Scenes as source code:
==================================================
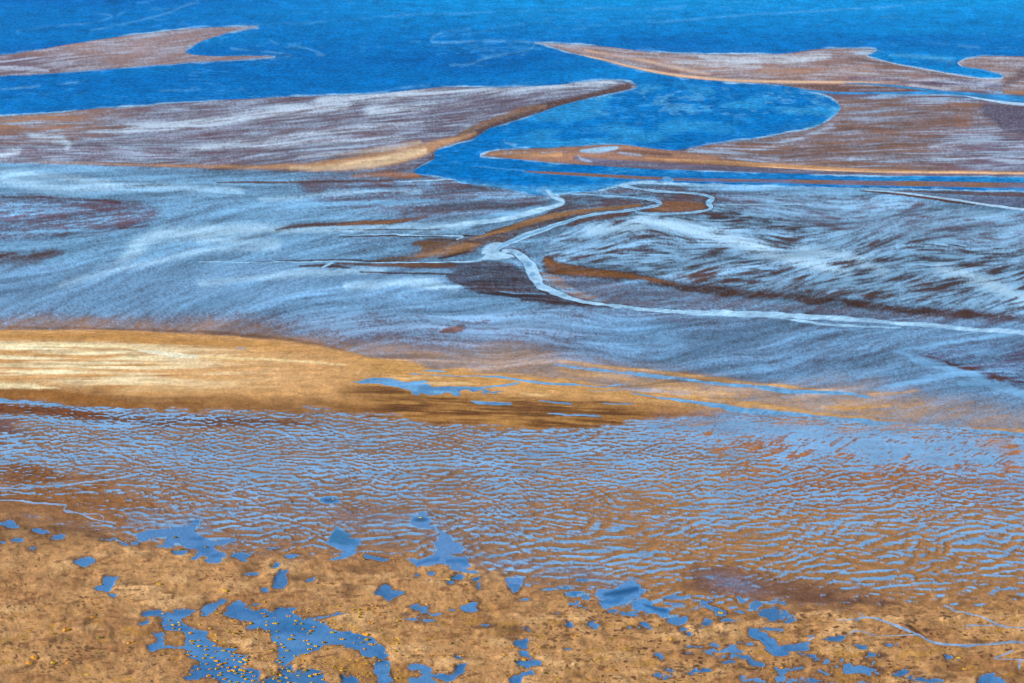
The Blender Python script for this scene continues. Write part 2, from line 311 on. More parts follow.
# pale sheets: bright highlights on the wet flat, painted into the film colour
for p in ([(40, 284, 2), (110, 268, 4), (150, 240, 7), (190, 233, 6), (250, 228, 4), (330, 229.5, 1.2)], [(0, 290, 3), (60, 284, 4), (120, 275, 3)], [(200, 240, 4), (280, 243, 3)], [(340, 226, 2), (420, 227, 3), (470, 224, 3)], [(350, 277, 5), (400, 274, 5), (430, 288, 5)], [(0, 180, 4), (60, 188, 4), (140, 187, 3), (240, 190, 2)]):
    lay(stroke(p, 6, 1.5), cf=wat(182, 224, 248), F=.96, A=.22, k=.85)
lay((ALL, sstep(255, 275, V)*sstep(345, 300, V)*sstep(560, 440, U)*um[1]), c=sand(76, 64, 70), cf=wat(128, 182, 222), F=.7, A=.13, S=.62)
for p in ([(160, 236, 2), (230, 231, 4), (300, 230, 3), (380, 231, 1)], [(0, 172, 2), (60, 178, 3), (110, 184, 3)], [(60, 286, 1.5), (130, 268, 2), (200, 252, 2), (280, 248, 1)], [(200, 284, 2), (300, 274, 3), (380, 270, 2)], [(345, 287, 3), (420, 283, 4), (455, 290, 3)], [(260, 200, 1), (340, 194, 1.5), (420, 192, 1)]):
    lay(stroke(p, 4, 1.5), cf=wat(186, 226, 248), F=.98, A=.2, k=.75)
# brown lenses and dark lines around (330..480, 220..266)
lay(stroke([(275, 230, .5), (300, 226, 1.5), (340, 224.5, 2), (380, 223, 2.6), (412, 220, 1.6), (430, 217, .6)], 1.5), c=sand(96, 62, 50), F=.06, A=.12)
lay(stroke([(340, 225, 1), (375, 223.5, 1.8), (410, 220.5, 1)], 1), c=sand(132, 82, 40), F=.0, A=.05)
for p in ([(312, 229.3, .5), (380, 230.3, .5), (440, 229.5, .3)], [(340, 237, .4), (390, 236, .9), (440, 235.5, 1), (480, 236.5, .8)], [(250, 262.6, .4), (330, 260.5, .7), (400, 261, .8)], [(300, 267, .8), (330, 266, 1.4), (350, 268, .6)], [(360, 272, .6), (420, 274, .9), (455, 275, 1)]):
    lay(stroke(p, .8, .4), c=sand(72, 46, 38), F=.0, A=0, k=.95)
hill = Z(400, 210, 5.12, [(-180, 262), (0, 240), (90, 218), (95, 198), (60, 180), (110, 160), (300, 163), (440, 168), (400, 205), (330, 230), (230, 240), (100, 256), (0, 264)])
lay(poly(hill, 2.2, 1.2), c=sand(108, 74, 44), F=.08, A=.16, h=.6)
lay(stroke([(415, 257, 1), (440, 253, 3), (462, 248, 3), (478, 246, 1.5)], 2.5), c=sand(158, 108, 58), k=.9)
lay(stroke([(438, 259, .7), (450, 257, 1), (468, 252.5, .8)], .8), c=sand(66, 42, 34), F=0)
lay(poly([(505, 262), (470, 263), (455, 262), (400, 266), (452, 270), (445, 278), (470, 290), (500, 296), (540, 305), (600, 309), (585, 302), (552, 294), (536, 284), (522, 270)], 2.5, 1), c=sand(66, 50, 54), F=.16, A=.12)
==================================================
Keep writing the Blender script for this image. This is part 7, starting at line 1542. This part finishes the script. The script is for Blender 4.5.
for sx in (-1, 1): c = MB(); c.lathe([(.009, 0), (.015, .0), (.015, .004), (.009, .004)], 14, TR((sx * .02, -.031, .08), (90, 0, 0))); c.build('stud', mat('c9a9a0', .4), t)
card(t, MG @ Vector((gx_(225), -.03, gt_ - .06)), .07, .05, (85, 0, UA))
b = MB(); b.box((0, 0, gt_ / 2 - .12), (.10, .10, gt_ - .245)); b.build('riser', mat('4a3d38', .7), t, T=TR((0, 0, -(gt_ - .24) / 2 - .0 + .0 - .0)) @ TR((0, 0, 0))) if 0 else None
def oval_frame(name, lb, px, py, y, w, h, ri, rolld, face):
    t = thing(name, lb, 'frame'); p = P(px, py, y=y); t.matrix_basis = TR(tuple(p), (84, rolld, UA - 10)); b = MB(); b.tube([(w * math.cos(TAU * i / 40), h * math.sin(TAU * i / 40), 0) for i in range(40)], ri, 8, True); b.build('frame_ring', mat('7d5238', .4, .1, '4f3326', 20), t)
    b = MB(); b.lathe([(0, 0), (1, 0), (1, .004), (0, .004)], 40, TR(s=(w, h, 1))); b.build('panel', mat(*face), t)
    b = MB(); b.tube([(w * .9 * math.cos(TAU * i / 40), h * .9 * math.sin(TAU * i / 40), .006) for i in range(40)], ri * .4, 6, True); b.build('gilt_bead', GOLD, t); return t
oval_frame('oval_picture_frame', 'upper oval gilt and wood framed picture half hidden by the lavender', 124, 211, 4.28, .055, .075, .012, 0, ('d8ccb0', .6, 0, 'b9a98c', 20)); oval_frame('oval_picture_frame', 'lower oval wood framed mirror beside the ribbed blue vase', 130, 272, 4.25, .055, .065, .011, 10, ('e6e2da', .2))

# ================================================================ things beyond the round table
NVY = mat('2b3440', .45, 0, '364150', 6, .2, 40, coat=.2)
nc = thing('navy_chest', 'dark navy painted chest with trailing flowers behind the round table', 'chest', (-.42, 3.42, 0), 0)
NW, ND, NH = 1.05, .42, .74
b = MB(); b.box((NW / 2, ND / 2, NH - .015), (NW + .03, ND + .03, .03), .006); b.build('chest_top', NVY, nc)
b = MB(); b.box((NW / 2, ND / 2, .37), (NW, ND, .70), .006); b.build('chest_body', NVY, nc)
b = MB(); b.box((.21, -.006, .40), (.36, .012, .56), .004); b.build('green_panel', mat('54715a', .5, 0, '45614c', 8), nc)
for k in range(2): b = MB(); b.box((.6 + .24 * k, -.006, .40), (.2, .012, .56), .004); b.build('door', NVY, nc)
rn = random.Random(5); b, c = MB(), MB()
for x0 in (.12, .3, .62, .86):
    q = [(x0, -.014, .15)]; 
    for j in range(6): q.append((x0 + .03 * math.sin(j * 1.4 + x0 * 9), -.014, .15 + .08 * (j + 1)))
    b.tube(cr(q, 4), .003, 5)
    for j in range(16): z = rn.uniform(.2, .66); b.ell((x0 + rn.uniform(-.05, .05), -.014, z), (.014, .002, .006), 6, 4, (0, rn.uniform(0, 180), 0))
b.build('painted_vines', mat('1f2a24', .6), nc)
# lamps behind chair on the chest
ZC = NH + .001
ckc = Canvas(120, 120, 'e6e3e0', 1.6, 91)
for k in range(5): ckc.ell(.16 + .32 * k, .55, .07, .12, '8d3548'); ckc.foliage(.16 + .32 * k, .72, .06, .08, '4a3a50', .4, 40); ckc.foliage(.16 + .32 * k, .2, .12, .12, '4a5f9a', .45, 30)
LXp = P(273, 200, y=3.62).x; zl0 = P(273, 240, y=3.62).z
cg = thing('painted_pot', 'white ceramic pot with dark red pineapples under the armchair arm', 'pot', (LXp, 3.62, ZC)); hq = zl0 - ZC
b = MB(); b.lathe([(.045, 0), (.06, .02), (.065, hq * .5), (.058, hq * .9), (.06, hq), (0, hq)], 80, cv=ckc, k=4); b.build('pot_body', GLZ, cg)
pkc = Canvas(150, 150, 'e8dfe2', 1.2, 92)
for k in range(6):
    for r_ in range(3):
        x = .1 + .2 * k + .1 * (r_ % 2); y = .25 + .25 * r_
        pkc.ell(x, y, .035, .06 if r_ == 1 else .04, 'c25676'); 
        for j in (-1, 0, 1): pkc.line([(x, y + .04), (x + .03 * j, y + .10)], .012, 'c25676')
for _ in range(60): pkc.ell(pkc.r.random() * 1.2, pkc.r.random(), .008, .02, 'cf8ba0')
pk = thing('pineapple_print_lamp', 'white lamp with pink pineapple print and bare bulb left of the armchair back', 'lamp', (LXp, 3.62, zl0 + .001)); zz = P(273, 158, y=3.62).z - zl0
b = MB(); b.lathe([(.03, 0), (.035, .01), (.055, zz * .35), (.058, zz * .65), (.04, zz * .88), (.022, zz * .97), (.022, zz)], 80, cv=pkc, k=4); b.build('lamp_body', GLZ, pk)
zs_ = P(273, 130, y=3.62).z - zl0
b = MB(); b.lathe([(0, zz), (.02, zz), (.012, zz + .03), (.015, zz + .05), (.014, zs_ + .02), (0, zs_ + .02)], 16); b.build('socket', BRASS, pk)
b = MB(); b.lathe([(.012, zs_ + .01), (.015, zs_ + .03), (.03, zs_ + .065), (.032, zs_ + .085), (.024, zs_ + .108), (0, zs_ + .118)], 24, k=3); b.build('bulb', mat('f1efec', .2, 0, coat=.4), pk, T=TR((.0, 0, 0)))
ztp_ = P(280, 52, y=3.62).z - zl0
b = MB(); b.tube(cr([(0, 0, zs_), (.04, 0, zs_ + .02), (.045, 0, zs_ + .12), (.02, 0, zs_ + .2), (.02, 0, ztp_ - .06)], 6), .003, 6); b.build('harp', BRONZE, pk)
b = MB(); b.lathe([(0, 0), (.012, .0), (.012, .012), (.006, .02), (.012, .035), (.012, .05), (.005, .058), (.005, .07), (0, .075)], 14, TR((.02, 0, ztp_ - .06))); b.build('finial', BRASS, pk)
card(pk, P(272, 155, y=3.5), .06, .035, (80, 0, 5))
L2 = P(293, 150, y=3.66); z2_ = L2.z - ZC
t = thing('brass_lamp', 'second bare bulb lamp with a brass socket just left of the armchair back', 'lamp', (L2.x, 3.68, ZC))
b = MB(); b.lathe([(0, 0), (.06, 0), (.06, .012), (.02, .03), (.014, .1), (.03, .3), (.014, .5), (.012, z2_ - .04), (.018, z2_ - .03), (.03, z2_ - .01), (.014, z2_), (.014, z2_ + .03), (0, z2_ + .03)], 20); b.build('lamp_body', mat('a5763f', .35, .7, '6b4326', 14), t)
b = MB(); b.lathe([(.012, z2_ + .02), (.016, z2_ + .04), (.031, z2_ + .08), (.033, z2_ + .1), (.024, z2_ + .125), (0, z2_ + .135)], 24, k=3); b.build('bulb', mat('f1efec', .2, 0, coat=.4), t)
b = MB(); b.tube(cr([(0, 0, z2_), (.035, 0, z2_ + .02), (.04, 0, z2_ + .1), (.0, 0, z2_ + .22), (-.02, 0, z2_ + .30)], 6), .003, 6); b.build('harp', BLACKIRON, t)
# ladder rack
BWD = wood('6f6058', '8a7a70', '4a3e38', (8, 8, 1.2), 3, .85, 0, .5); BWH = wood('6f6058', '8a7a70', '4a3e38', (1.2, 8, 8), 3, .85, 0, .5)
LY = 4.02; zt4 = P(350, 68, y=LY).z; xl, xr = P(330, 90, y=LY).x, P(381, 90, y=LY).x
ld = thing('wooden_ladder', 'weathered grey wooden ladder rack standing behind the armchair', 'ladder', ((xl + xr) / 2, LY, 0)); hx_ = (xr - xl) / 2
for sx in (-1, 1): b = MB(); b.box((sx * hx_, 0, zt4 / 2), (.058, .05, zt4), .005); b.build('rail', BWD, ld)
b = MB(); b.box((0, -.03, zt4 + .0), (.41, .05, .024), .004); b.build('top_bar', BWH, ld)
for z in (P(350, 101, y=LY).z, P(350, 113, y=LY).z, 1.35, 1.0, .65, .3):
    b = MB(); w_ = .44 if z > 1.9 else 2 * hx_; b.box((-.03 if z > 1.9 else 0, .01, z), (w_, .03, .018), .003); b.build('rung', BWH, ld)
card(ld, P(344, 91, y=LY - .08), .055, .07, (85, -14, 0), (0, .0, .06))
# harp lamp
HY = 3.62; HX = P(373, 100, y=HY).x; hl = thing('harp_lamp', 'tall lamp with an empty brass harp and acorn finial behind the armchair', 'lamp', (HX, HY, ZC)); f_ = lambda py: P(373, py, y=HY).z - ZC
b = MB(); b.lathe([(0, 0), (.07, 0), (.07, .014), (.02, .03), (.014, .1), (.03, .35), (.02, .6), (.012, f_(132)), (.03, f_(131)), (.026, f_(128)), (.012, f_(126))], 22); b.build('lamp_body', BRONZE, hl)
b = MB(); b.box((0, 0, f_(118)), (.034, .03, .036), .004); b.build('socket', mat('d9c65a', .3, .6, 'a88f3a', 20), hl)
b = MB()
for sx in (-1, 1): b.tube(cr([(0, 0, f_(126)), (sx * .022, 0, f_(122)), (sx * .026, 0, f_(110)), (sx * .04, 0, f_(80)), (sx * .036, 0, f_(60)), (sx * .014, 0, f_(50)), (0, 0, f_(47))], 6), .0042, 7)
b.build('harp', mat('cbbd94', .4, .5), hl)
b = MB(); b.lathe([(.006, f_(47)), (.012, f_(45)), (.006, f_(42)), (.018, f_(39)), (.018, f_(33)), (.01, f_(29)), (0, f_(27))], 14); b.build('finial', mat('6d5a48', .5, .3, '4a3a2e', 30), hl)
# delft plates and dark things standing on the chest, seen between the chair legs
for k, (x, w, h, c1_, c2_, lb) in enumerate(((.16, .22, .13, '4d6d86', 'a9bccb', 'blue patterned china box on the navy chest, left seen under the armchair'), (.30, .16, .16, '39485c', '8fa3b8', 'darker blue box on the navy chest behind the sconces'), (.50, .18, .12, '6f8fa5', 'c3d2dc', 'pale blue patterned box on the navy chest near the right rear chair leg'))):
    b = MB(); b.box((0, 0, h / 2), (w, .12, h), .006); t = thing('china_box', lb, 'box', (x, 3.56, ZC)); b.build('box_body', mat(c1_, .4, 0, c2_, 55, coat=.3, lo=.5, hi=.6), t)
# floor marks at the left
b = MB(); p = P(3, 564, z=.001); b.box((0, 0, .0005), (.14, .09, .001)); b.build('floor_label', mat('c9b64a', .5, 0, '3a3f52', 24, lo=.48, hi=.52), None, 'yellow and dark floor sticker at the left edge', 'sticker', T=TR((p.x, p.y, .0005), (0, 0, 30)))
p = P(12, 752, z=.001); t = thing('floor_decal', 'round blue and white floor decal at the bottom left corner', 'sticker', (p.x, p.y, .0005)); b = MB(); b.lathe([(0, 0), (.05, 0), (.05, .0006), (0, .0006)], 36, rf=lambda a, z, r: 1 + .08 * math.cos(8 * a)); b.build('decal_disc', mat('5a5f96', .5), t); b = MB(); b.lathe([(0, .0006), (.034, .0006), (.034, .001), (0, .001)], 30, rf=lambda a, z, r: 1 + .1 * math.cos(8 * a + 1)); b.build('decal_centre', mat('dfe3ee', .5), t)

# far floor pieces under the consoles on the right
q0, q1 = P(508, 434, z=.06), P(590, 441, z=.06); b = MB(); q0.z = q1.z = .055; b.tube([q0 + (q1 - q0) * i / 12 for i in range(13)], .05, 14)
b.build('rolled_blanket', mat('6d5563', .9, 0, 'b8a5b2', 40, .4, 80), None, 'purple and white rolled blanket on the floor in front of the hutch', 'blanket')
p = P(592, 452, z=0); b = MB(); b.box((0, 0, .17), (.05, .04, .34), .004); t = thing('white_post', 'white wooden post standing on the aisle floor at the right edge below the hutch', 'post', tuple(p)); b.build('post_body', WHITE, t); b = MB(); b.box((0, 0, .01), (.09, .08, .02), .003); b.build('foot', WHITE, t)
==================================================
▶ [Work required] From the data above, pick out each line containing "this" and copy it.

▶ [Correct output]
The Blender Python script for this scene continues. Write part 2, from line 311 on. More parts follow.
Keep writing the Blender script for this image. This is part 7, starting at line 1542. This part finishes the script. The script is for Blender 4.5.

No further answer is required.